Intervention de Daniel Jouanneau

Commission des affaires étrangères, de la défense et des forces armées — Réunion du 18 février 2009 : 1ère réunion
Audition de son exc. M. Daniel Jouanneau ambassadeur de france au pakistan

Daniel Jouanneau :

En réponse, M. Daniel Jouanneau a apporté les éléments suivants :

- le lien unissant l'armée et la religion a été renforcé par le général Zia, qui a contrebalancé le resserrement de l'alliance avec les Etats-Unis par une islamisation de l'armée ; les capitaines de l'époque sont maintenant généraux et ont une vision religieuse de leur mission de lutte contre les « infidèles », c'est-à-dire contre l'Inde ;

- les hauts gradés de l'armée sont, certes, formés aux Etats-Unis, mais n'ont cependant pas une admiration inconditionnelle envers ce pays, ce qui s'est publiquement manifesté lorsque le président Zardari y a effectué son premier voyage officiel. Les reproches émis alors l'ont conduit à se rendre, immédiatement après, en Chine ;

- le ressentiment de l'armée envers les Etats-Unis découle, en partie, des critiques incessantes formulées par les militaires américains combattant en Afghanistan contre sa supposée mansuétude à l'égard des menées d'Al Qaïda.
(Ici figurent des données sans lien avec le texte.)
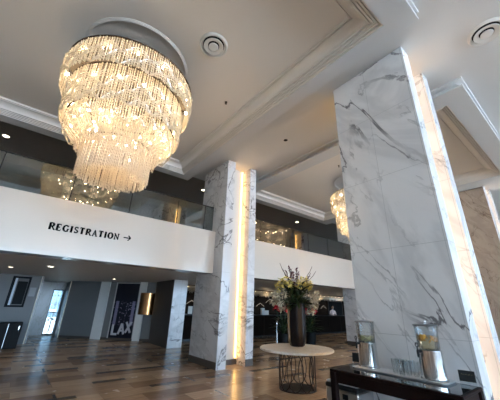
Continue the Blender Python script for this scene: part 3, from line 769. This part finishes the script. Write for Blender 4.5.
# potted red flowers behind the table
def potted(x, y, label, hgt, k):
    t = thing('potted_flowers', (x, y, 0), label, 'plant', 'tall potted red flowers')
    MB().lathe([(.17,0),(.2,.02),(.24,.5),(.25,.55),(.22,.55),(.2,.48)], 24).build('pot', M['pot'], t, smooth=True)
    f = MB()
    for i in range(70):
        a = random.uniform(0,2*PI); q = random.uniform(.25,.62)
        f.leaf((.06*math.cos(a), .06*math.sin(a), .5+random.uniform(0,.55)), (q*math.cos(a), q*math.sin(a), random.uniform(.1,.5)), .05, .35, 4)
    f.build('foliage', M['leaf'], t)
    for i in range(k):
        a = 2*PI*i/k+.4; r = .15+.16*(i % 2); zz = hgt-.1*random.random()
        s = MB().tube([(.03*math.cos(a),.03*math.sin(a),.5),(r*.6*math.cos(a),r*.6*math.sin(a),1.0),(r*math.cos(a),r*math.sin(a),zz)], .008, 5).build('flower_stem', M['stem'], t)
        fl = MB()
        for p in range(16):
            v = Vector((random.gauss(0,1), random.gauss(0,1), random.gauss(.3,.8))).normalized()
            fl.leaf((r*math.cos(a)+v.x*.03, r*math.sin(a)+v.y*.03, zz+v.z*.03), v*.15, .045, .15, 3)
        fl.build('petals', M['red' if i % 4 else 'white'], s)
potted(8.85, 8.75, 'tall potted red flowers on the floor behind the table, left of the vase', 1.52, 8)
potted(10.55, 8.75, 'tall potted red flowers on the floor behind the table, right of the vase', 1.45, 8)

# ------------------------------------------------------------------ round table, vase, flowers
TX, TY = 4.86, 4.43
t = thing('round_table', (TX, TY, 0), 'round cream stone table on a dark openwork drum base under the flower vase', 'table')
MB().lathe([(.60,.685),(.745,.690),(.765,.70),(.765,.725),(.755,.735),(.001,.735)], 64).build('table_top', M['table_stone'], t, smooth=True)
b = MB(); R = .365
tr = MB(); ring_tube(tr, R, .675, .012, 48); tr.build('top_ring', M['iron'], t, smooth=True)
b.lathe([(.001,.0),(R+.010,.0),(R+.012,.012),(R+.008,.022),(R-.012,.022),(R-.02,.012),(.001,.012)], 48)
b.build('base_ring', M['iron'], t, smooth=True)
n = 10
for i in range(n):
    a = 2*PI*i/n
    for sgn, ww, z0, z1 in ((1,.30,.015,.67),):
        pts = []
        c0 = a + (0 if z1 > .5 else PI/n)
        for j in range(20):
            u = 2*PI*j/20; aa = c0 + ww/R*.55*math.cos(u); zz = (z0+z1)/2 + (z1-z0)/2*math.sin(u)
            pts.append((R*math.cos(aa), R*math.sin(aa), zz))
        MB().tube(pts, .0095, 5, closed=True).build('iron_loop', M['iron'], t, smooth='all')

t = thing('tall_vase', (5.06, 4.58, .735), 'tall dark fluted vase holding flowers on the round table', 'vase')
pts = []
def vase_ring(r, zz, n=40): return [(r*(1+.035*math.cos(8*2*PI*i/n))*math.cos(2*PI*i/n), r*(1+.035*math.cos(8*2*PI*i/n))*math.sin(2*PI*i/n), zz) for i in range(n)]
MB().loops([vase_ring(r, zz) for r, zz in ((.13,0),(.155,.02),(.19,.10),(.195,.3),(.195,.84),(.20,.88),(.18,.88),(.17,.80))], True, True).build('body', M['vase'], t, smooth=True)
t = thing('flower_arrangement', (5.06, 4.58, 1.60), 'tall bouquet of yellow and cream flowers with plum spikes in the dark vase', 'flowers')
f = MB()
for i in range(190):
    a = random.uniform(0,2*PI); r = random.uniform(0,.16); q = random.uniform(.12,.42)
    f.leaf((r*math.cos(a), r*math.sin(a), random.uniform(-.05,.38)), (q*math.cos(a), q*math.sin(a), random.uniform(-.12,.30)), .035, .25, 4)
f.build('foliage', M['leaf'], t)
def bloom(c, r, mat, name, n=46, par=None):
    m_ = MB()
    for i in range(n):
        v = Vector((random.gauss(0,1),random.gauss(0,1),random.gauss(0,1))).normalized()
        p = Vector(c)+v*r*random.uniform(.3,.9)
        m_.leaf(p, v*r*.5, r*.24, .15, 2)
    return m_.build(name, M[mat], par)
vx = Vector((.778,-.628,0)); vy = Vector((.577,.73,0))   # across / away seen from the entrance side
def fpos(u, w, zz): return vx*u + vy*w + Vector((0,0,zz))
def stem_to(p, name='flower_stem', mat='stem', r=.006):
    return MB().tube([(p.x*.08,p.y*.08,-.15),(p.x*.45,p.y*.45,p.z*.5),tuple(p)], r, 5).build(name, M[mat], t)
for u, w, zz, r in ((-.33,-.05,.46,.11),(-.22,-.15,.52,.10),(-.40,.05,.36,.10),(-.26,.15,.45,.10),(-.15,-.20,.42,.09),(.10,-.18,.50,.10),(.22,-.10,.50,.11),(.33,0,.44,.10),(.15,.12,.46,.10),(.28,-.18,.38,.09),(.05,-.22,.40,.08)):
    p = fpos(u, w, zz); bloom(p, r, 'yellow', 'yellow_bloom', 44, stem_to(p))
for u, w, zz, r in ((-.45,-.05,.18,.12),(-.38,-.15,.06,.11),(-.50,.08,.05,.10),(-.30,-.22,.20,.09),(.44,-.02,.16,.12),(.40,-.12,.02,.12),(.50,.08,.22,.10),(.34,-.2,.12,.10),(.36,.0,-.12,.09),(-.30,.05,-.06,.09)):
    p = fpos(u, w, zz); bloom(p, r, 'white', 'cream_spray', 60, stem_to(p))
for u, w, zz in ((-.14,-.02,.86),(-.08,.05,.80),(-.18,.08,.74),(.03,-.05,.80),(-.05,-.1,.70),(.08,.08,.72),(.30,.02,.62)):
    p = fpos(u*1.1, w, zz); st = stem_to(p, mat='twig')
    m_ = MB()
    for i in range(40):
        k = random.uniform(.62,1.0); q = p*k; a = random.uniform(0,2*PI)
        m_.leaf((q.x,q.y,q.z), (.045*math.cos(a),.045*math.sin(a),.03), .014, .1, 2)
    m_.build('plum_spike', M['purple'], st)
for u, w, zz in ((-.36,0,.92),(-.28,.1,.80),(.42,0,.86),(.52,.06,.76),(.36,-.08,.70)):
    p = fpos(u, w, zz)
    MB().tube([(0,0,-.1),(p.x*.5,p.y*.5,p.z*.62),(p.x*.85,p.y*.85,p.z*.85),tuple(p)], [.008,.007,.006,.004], 5).build('twig', M['twig'], t)

# ------------------------------------------------------------------ console table with the drinks
CX0, CX1, CY0, CY1, CZ = 3.55, 4.19, 1.13, 2.65, .76
t = thing('console_table', ((CX0+CX1)/2, (CY0+CY1)/2, 0), 'dark wood console table with black glass top in front of the largest pillar', 'table')
hx, hy = (CX1-CX0)/2, (CY1-CY0)/2
MB().bbox(-hx, hx, -hy, hy, CZ-.035, CZ-.004, .006).build('table_top', M['wood'], t)
MB().bbox(-hx+.03, hx-.03, -hy+.03, hy-.03, CZ-.004, CZ, .001).build('glass_inlay', M['blackglass'], t)
ap = MB()
ap.box(-hx+.03,-hx+.055,-hy+.03,hy-.03,CZ-.155,CZ-.035).box(hx-.055,hx-.03,-hy+.03,hy-.03,CZ-.155,CZ-.035)
ap.box(-hx+.055,hx-.055,-hy+.03,-hy+.055,CZ-.155,CZ-.035).box(-hx+.055,hx-.055,hy-.055,hy-.03,CZ-.155,CZ-.035)
ap.build('apron', M['wood'], t)
for sx in (-1,1):
    for sy in (-1,1):
        cx, cy = sx*(hx-.04), sy*(hy-.04)
        MB().bbox(cx-.038, cx+.038, cy-.038, cy+.038, 0, CZ-.035, .004).build('leg', M['wood'], t)

t = thing('serving_tray', (4.02, 1.93, CZ), 'long shallow steel tray under the dispensers and tumblers', 'tray')
n = MB()
n.loops([n._oct(-.155,.155,-.56,.56,.04,0), n._oct(-.165,.165,-.57,.57,.04,.012), n._oct(-.175,.175,-.58,.58,.04,.016), n._oct(-.172,.172,-.577,.577,.04,.02), n._oct(-.155,.155,-.56,.56,.04,.008)], True, True)
n.build('tray_body', M['tray'], t, smooth=False)
TZ = CZ+.0085
def dispenser(x, y, label, drink, fruit, fill, rot):
    t = thing('beverage_dispenser', (x, y, TZ), label, 'dispenser', 'drink dispensers on the console', rot=(0,0,rot))
    MB().lathe([(.135,0),(.142,.006),(.142,.018),(.132,.025),(.124,.295),(.128,.305),(.128,.315),(.10,.318)], 36).build('steel_base', M['steel'], t, smooth=True)
    MB().lathe([(.113,.318),(.117,.33),(.125,.56),(.128,.575),(.124,.575),(.120,.56),(.112,.335),(.104,.326)], 36, capa=True, capb=True).build('clear_tank', M['acryl'], t, smooth=True)
    q = .112+(.008*fill)
    dr = MB().lathe([(.109,.330),(q-.004,.33+.23*fill),(.001,.33+.23*fill)], 30).build('drink', M[drink], t, smooth=True)
    n_ = 9
    for i in range(n_):
        a = 2*PI*i/n_+random.random()*.3; r = .066+.012*random.random(); zz = .33+.23*fill-.012-.05*random.random()
        s = MB().lathe([(.001,-.003),(.03,-.003),(.031,0),(.03,.003),(.001,.003)], 14).build('fruit_slice', M[fruit], t)
        s.location = (r*math.cos(a), r*math.sin(a), zz); s.rotation_euler = (random.uniform(.4,1.4), random.uniform(-.6,.6), a)
    ld = MB().lathe([(.136,.575),(.138,.583),(.124,.592),(.04,.600),(.001,.602)], 36).build('lid', M['lidgrey'], t, smooth=True)
    MB().lathe([(.012,.60),(.012,.61),(.024,.618),(.022,.628),(.001,.632)], 16).build('lid_knob', M['steelb'], ld, smooth=True)
    sp = MB(); sp.tube([(-.118,0,.30),(-.165,0,.30)], .016, 10); sp.tube([(-.155,0,.305),(-.160,0,.235)], [.018,.012], 10)
    spo = sp.build('spigot', M['blackpl'], t, smooth=True)
    h = MB(); h.tube([(-.157,0,.30),(-.160,0,.345)], .008, 8); h.tube([(-.160+.0*math.cos(u), .022*math.cos(u), .366+.022*math.sin(u)) for u in [2*PI*k/14 for k in range(14)]], .006, 6, closed=True)
    h.build('lever', M['blackpl'], spo, smooth='all')
dispenser(4.06, 2.355, 'steel and clear drink dispenser with pale lemon water at the left end of the console', 'drink', 'lemon', .28, -.5)
dispenser(4.01, 1.525, 'steel and clear drink dispenser with orange slices nearer the right end of the console', 'drinko', 'orange', .60, -.5)

gl0 = None; gi = 0
gspots = [(4.13,1.98),(4.13,1.895),(4.13,1.81),(4.05,1.99),(4.05,1.905),(4.05,1.82),(4.05,1.735),(3.97,1.87)]
names = ['clear tumbler in the rear row on the tray, nearest the lemon dispenser','clear tumbler in the middle of the rear row on the tray','clear tumbler in the rear row on the tray, nearest the orange dispenser',
 'clear tumbler in the middle row on the tray, nearest the lemon dispenser','second clear tumbler of the middle row from the lemon dispenser','third clear tumbler of the middle row from the lemon dispenser','clear tumbler in the middle row on the tray, beside the orange dispenser','clear tumbler standing alone at the front edge of the tray']
for (x, y), nm in zip(gspots, names):
    if gl0 is None:
        gl0 = MB().lathe([(.028,0),(.030,.004),(.039,.155),(.0375,.155),(.0285,.012),(.001,.010)], 20, capa=True, capb=False).build('tumbler', M['tumbler'], smooth=True); o = gl0
    else:
        o = gl0.copy(); COL.objects.link(o)
    o.location = (x, y, TZ); tag(o, nm, 'glass', 'tumblers on the tray')

def sign_card(x, y, rot, w, h, label, lift=.035):
    zz = CZ+lift
    t = thing('sign_card', (x, y, zz), label, 'sign', 'black sign cards on the console', rot=(0,0,rot))
    b = MB(); b.loops([[(-w/2,-.004,0),(w/2,-.004,0),(w/2,.004,0),(-w/2,.004,0)],[(-w/2,.016,h),(w/2,.016,h),(w/2,.024,h),(-w/2,.024,h)]], True, True); b.build('card', M['card'], t)
    MB().box(-w/2,w/2,.0,.03,-lift,.004).build('foot', M['acryl'], t)
    s = MB()
    return t, w, h
c1 = sign_card(4.13, 2.585, -PI/2+.2, .125, .115, 'small black sign card at the left end of the console beside the lemon dispenser')
c2 = sign_card(4.13, 1.235, -PI/2+.2, .15, .105, 'black sign card leaning at the right end of the console by the pillar corner')
m_ = MB()
for k, zz in enumerate((.064,)):
    xs = [-.05+.1*i/24 for i in range(25)]
    m_.tube([(xx, .009, zz+.007*math.sin(i*1.9)+.004*math.sin(i*.8)) for i, xx in enumerate(xs)], .0014, 4)
m_.build('script_lettering', M['cardtxt'], c2[0])

# waste bin beside the console
t = thing('waste_bin', (3.895, 2.60, 0), 'square steel waste bin with black band, tucked under the left end of the console', 'bin')
MB().bbox(-.19,.19,-.25,.25,.03,.50,.015).build('steel_body', M['steelb'], t)
MB().bbox(-.195,.195,-.255,.255,.50,.555,.012).build('black_band', M['blackpl'], t)
MB().bbox(-.185,.185,-.245,.245,.555,.585,.02).build('lid', M['plaster'], t)
MB().box(-.18,.18,-.24,.24,0,.03).build('foot', M['blackpl'], t)
MB().box(-.196,-.189,-.10,-.02,.40,.46).build('black_emblem', M['blackpl'], t)

# ------------------------------------------------------------------ light and camera
w = bpy.data.worlds.new('World'); S.world = w; w.use_nodes = True
bg = w.node_tree.nodes['Background']; bg.inputs[0].default_value = (.45,.71,1.0,1); bg.inputs[1].default_value = 8.5
sl = bpy.data.lights.new('sun', 'SUN'); sl.energy = 58; sl.color = (.98,.965,.95); sl.angle = .01
so = link(bpy.data.objects.new('sun', sl)); so.location = (30, 5, 40)
so.rotation_euler = (Vector((-.62,-.20,-.76))).to_track_quat('-Z','Y').to_euler()
pl = bpy.data.lights.new('window_portal', 'AREA'); pl.shape = 'RECTANGLE'; pl.size = X1-X0; pl.size_y = 5.85
po = link(bpy.data.objects.new('window_portal', pl)); po.location = ((X0+X1)/2, Y0-.25, 3.0); po.rotation_euler = (-PI/2, 0, PI)
pl.cycles.is_portal = True
po.rotation_euler = (PI/2, 0, 0)

cam = bpy.data.cameras.new('Camera'); co = link(bpy.data.objects.new('Camera', cam)); S.camera = co
R = ((.77780642,-.24864484,-.57722865),(-.62797428,-.26975573,-.7299864),(.02579662,.93027286,-.3659603))
mw4 = Matrix([list(R[i])+[0] for i in range(3)]+[[0,0,0,1]]); mw4.translation = Vector((0,0,1.5))
co.matrix_world = mw4
cam.sensor_fit = 'HORIZONTAL'; cam.sensor_width = 36; cam.lens = 273/500*36; cam.clip_start = .05; cam.clip_end = 200

S.view_settings.view_transform = 'Standard'; S.view_settings.look = 'None'; S.view_settings.gamma = 1
S.view_settings.use_curve_mapping = False; S.view_settings.exposure = 0.5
Ainsi, en 2008, les Américains ont affirmé que de hauts dirigeants terroristes étaient hébergés dans les zones tribales pakistanaises, et ont enjoint à l'armée afghane de les neutraliser, faute de quoi, ils le feraient eux-mêmes ;

- les Américains basés en Afghanistan utilisent des drones Predator, armés de puissants missiles Hellfire, pour liquider les dirigeants supposés d'Al Qaïda dans ces zones tribales ; Islamabad se limite à des protestations formelles lorsque des terroristes avérés sont tués, mais sa position est de protester vivement si des populations civiles sont accidentellement touchées ;

- ces recherches relèvent du maintien de l'ordre et devraient donc être effectuées par la police pakistanaise et non par l'armée. Mais cette police est mal formée. L'aide américaine récemment promise au Pakistan, portant sur l'octroi de 1,5 milliard de dollars par an sur cinq ans, renouvelable (proposition de loi Biden-Lugar, devenue Kerry-Lugar), est conditionnée par la lutte pakistanaise contre le terrorisme. Elle reflète la stratégie de la nouvelle administration qui met l'accent à la fois sur le développement et sur la montée en puissance de la police.